The magazine of Friedhelm Loh Group

The magazine of Friedhelm Loh Group

The success story of Meurer-etechnik
Experience – Engineering

How a medium-sized company is excelling at digital switchgear manufacturing

Innovation. Many SMEs are nervous about investing in automation and digitalization. Yet the decision to do so more than pays off. A prime example from the panel building and switchgear industry is Meurer-etechnik. This medium-sized company has increased its throughput by 30 per cent, enhanced its production quality – and consequently secured its future viability.

Text Petra Born und Hans-Robert Koch ––– Photography

A new extension featuring a production hall bathed in light, a fancy showroom for presenting the latest products and projects, modern office workspaces and meeting rooms – and centre stage are his machines. Dietmar Meurer (50), Owner and Managing Director of Meurer-etechnik, which is based in the tranquil rural setting of Grossmaischeid, Germany, proudly shows off his newly acquired enclosure machining centre and cable processing system.

"Visitors to our site can see for themselves just how innovative we are. Our company has made significant progress over the past few years and is now gaining real momentum", says Meurer, delighted with how things are going. The entrepreneur has every reason to be pleased because he has rightly made the pivotal decision to systematically invest in automation and digitalization.

An insight into the Meurer-etechnik production hall, where the company manufactures in line with “Enclosure Construction 4.0” principles.

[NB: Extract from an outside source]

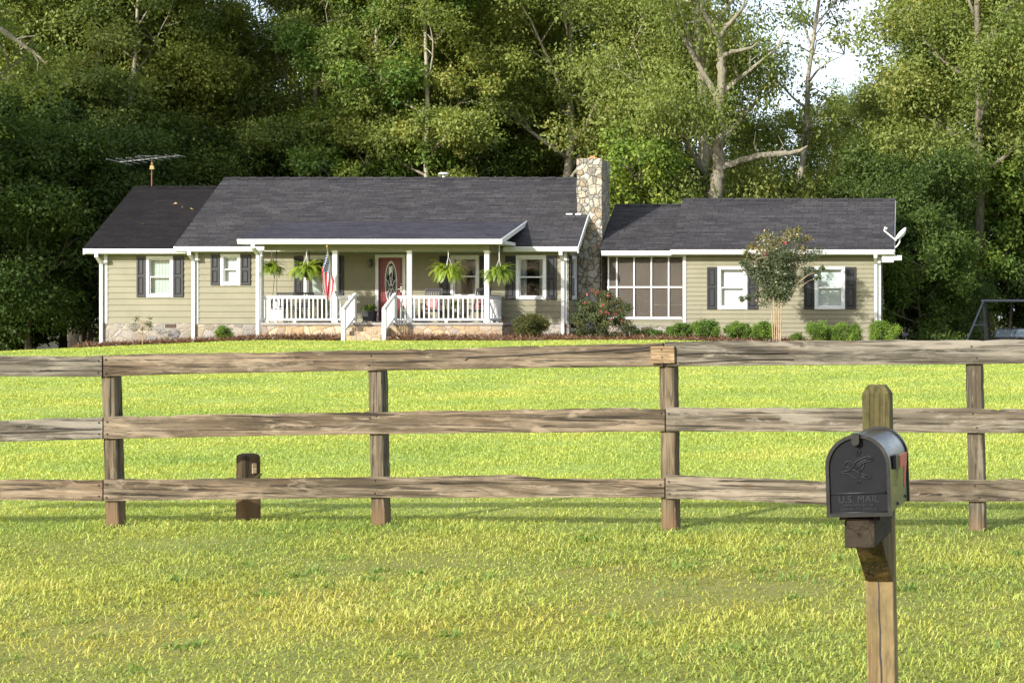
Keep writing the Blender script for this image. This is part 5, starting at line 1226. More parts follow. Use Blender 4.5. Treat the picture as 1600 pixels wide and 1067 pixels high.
# the long drying crack down the front
mb = MB(); zc0 = WZ(905, MD) - pzg; pts = []
for k in range(14):
    z = zc0 - k * .032 * 1.25; xx = lx(z) + .0005 + .006 * k / 13 + .0015 * math.sin(k * 1.9) - .004; pts.append((xx, z, .0016 + .0012 * min(k, 6) / 6))
for (x0, z0, h0), (x1, z1, h1) in zip(pts[:-1], pts[1:]): mb.quad((x0 - h0, -w * 1.012 - .0008, z0), (x0 + h0, -w * 1.012 - .0008, z0), (x1 + h1, -w * 1.012 - .0008, z1), (x1 - h1, -w * 1.012 - .0008, z1))
mb.build('drying_crack', M['black'], mp)
zbb = WZ(806, 5.45) - pzg                 # underside of the box
armx = lx(zbb)
mb = MB(); mb.box(armx - w * .98, armx + w * .98, -.50, .30 if False else -w - .002, zbb - .105, zbb - .022); mb.build('arm', M['darkarm'], mp, bevel=.003)
mb = MB(); mb.box(armx - w * .6, armx + w * .6, w + .002, .12, zbb - .105, zbb - .022); mb.build('arm_tail', M['mossy'], mp, bevel=.003)
zb0 = WZ(903, MD) - pzg
mb = MB(); xx = lx(zb0)
mb.hexa([(xx - w * .97, -w - .012, zb0), (xx + w * .97, -w - .012, zb0), (xx + w * .97, -w - .002, zb0), (xx - w * .97, -w - .002, zb0), (armx - w * .97, -.30, zbb - .107), (armx + w * .97, -.30, zbb - .107), (armx + w * .97, -w - .002, zbb - .107), (armx - w * .97, -w - .002, zbb - .107)])
mb.build('brace', M['oldbrace'], mp, bevel=.002)
mb = MB(); mb.box(armx - .034, armx + .052, -.535, -.502, zbb - .1, zbb - .012); mb.build('arm_end_board', M['darkarm'], mp, bevel=.003)
mb = MB(); mb.box(armx - .062, armx + .062, -.49, -.05, zbb - .021, zbb - .002); mb.build('base_board', M['oldpost'], mp)
# ------------------------------------------------------------------ mailbox
M['enamel'] = None
def enamel():
    m = NT('black_enamel'); v = m.coord('Object'); n1 = m.noise(v, 7, 5, 0.6); n2 = m.noise(v, 160, 3, 0.6); n3 = m.noise(m.coord('Object', (9, 2.5, 9)), 1.5, 5, 0.65)
    col = m.ramp(n1, [(0.3, (0.006, 0.006, 0.007)), (0.7, (0.011, 0.011, 0.012))]); col = m.mix(m.ramp(n3, [(0.55, 0.0), (0.75, 0.35)]), col, (0.045, 0.045, 0.04))
    return m.finish(col, m.ramp(n3, [(0.3, 0.24), (0.7, 0.40)]), m.bump(n2, 0.10, 0.001), 0.0, 0.55)
M['enamel'] = enamel(); M['door_enamel'] = plain('dull_black_enamel', (0.0105, 0.011, 0.0135), 0.6, 0.2, 14, spec=0.10, bump=0.12)
M['flagred'] = plain('faded_red_metal', (0.42, 0.055, 0.035), 0.5, 0.18, 30)
M['emboss'] = plain('lit_raised_enamel', (0.0155, 0.016, 0.0185), 0.45, 0.2, 30, spec=0.3)  # lighter than the door: light on the raised lines put into the colour
BW, BH, BL = .196, .243, .50
mbx = thing('mailbox', 'black arched metal mailbox with red flag and embossed bird on its door', 'mailbox', (0, 0, 0), 0)
ori = Matrix.Translation(mp.location) @ Matrix.Rotation(YAW, 4, 'Z')
org = ori @ Vector((armx + .008, -.555, zbb)); mbx.location = org; mbx.rotation_euler = (R(-.6), R(-2.0), YAW)
def arch(wd, ht, n=20, z0=0.0, c=(0, 0)):
    r = wd / 2; pts = [(-r, z0)]; zc_ = ht - r
    pts += [(-r * math.cos(math.pi * k / n), zc_ + r * math.sin(math.pi * k / n)) for k in range(n + 1)]; pts.append((r, z0)); return pts
def shell(mb, o, i, y0, y1):     # closed ring between outlines o and i, from y0 to y1
    n = len(o)
    for k in range(n):
        j = (k + 1) % n
        mb.quad((o[k][0], y0, o[k][1]), (o[j][0], y0, o[j][1]), (o[j][0], y1, o[j][1]), (o[k][0], y1, o[k][1]))
        mb.quad((i[j][0], y0, i[j][1]), (i[k][0], y0, i[k][1]), (i[k][0], y1, i[k][1]), (i[j][0], y1, i[j][1]))
        mb.quad((o[j][0], y0, o[j][1]), (o[k][0], y0, o[k][1]), (i[k][0], y0, i[k][1]), (i[j][0], y0, i[j][1]))
        mb.quad((o[k][0], y1, o[k][1]), (o[j][0], y1, o[j][1]), (i[j][0], y1, i[j][1]), (i[k][0], y1, i[k][1]))
mb = MB(); o = arch(BW - .012, BH - .006, 28, .002); pr = [(a, b) for a, b in o]; L0, L1 = .018, BL
n = len(pr)
for k in range(n): j = (k + 1) % n; mb.quad((pr[k][0], L0, pr[k][1]), (pr[j][0], L0, pr[j][1]), (pr[j][0], L1, pr[j][1]), (pr[k][0], L1, pr[k][1]))
mb.poly([(a, L1, b) for a, b in pr[::-1]]); mb.poly([(a, L0, b) for a, b in pr])
body = mb.build('body', M['enamel'], mbx)
for p in body.data.polygons: p.use_smooth = len(p.vertices) == 4 and abs(p.normal.z) < .999 or len(p.vertices) == 4
md = body.modifiers.new('edge', 'EDGE_SPLIT'); md.split_angle = R(40)
mb = MB(); shell(mb, arch(BW, BH, 28, -.004), arch(BW - .022, BH - .011, 28, .007), -.006, .017); mb.build('front_rim', M['enamel'], mbx, bevel=.003)
mb = MB(); shell(mb, arch(BW + .001, BH, 28, -.003), arch(BW - .016, BH - .008, 28, .005), BL - .006, BL + .012); mb.build('rear_rim', M['enamel'], mbx, bevel=.003)
mb = MB(); pd = arch(BW - .0235, BH - .0125, 28, .008); mb.poly([(a, .001, b) for a, b in pd]); n = len(pd)
for k in range(n): j = (k + 1) % n; mb.quad((pd[k][0], .012, pd[k][1]), (pd[j][0], .012, pd[j][1]), (pd[j][0], .001, pd[j][1]), (pd[k][0], .001, pd[k][1]))
door_ = mb.build('door', M['door_enamel'], mbx)
hw = BW / 2 - .014
mb = MB(); zr = .0665
for z, t_ in ((zr, .0035), (.0085, .0035)): mb.tube([(-hw, 0, z), (hw, 0, z)], t_, 8)
mb.build('door_ridge', M['emboss'], door_, smooth=True)
mb = MB(); c0 = (-.002, BH - .052)
def disc(mb, cx, cz, r, y0, y1, n=20):
    a = [(cx + r * math.cos(6.283 * k / n), y0, cz + r * math.sin(6.283 * k / n)) for k in range(n)]; b = [(x_, y1, z_) for x_, y_, z_ in a]; mb.poly(a)
    for k in range(n): mb.quad(b[k], b[(k + 1) % n], a[(k + 1) % n], a[k])
disc(mb, c0[0], c0[1], .0125, -.0022, .001); disc(mb, c0[0], c0[1], .0042, -.0065, -.002, 10); mb.build('rivet_boss', M['door_enamel'], door_, bevel=.001)
mb = MB(); lz = BH - .018
out = [(-.012, BH + .001), (-.012, lz - .004)] + [(-.012 * math.cos(math.pi * k / 8), lz - .004 - .011 * math.sin(math.pi * k / 8)) for k in range(1, 8)] + [(.012, lz - .004), (.012, BH + .001)]
cx = -.003; mb.poly([(a + cx, -.020, b) for a, b in out]); n = len(out)
mb.poly([(a + cx, -.008, b) for a, b in out[::-1]])
for k in range(n): j = (k + 1) % n; mb.quad((out[k][0] + cx, -.008, out[k][1]), (out[j][0] + cx, -.008, out[j][1]), (out[j][0] + cx, -.020, out[j][1]), (out[k][0] + cx, -.020, out[k][1]))
mb.box(cx - .011, cx + .011, -.02, .03, BH + .0012, BH + .004); mb.build('latch', M['enamel'], mbx, bevel=.0015)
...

“Simply purchasing a new machine isn’t enough. The entire system needs to be examined and the whole process reorganised.”


Dietmar Meurer
Owner and Managing Director of Meurer-etechnik

Investing unprecedented amounts

After all, investing five and six-figure sums is anything but a routine matter. “We weren’t used to spending that amount of money on machinery,” Meurer admits. Although there were understandably questions about how long the investment would take to pay off, he took the plunge. “These kind of number games aren’t much use to me, however. What’s much more important is considering whether in three, five or ten years’ time, we will still be able to compete or even survive on the market without state-of-the-art automation technology.” Besides crunching numbers, Meurer assesses the whole picture with entrepreneurial courage and foresight. “You first have to invest in a machine before you can harness its potential.”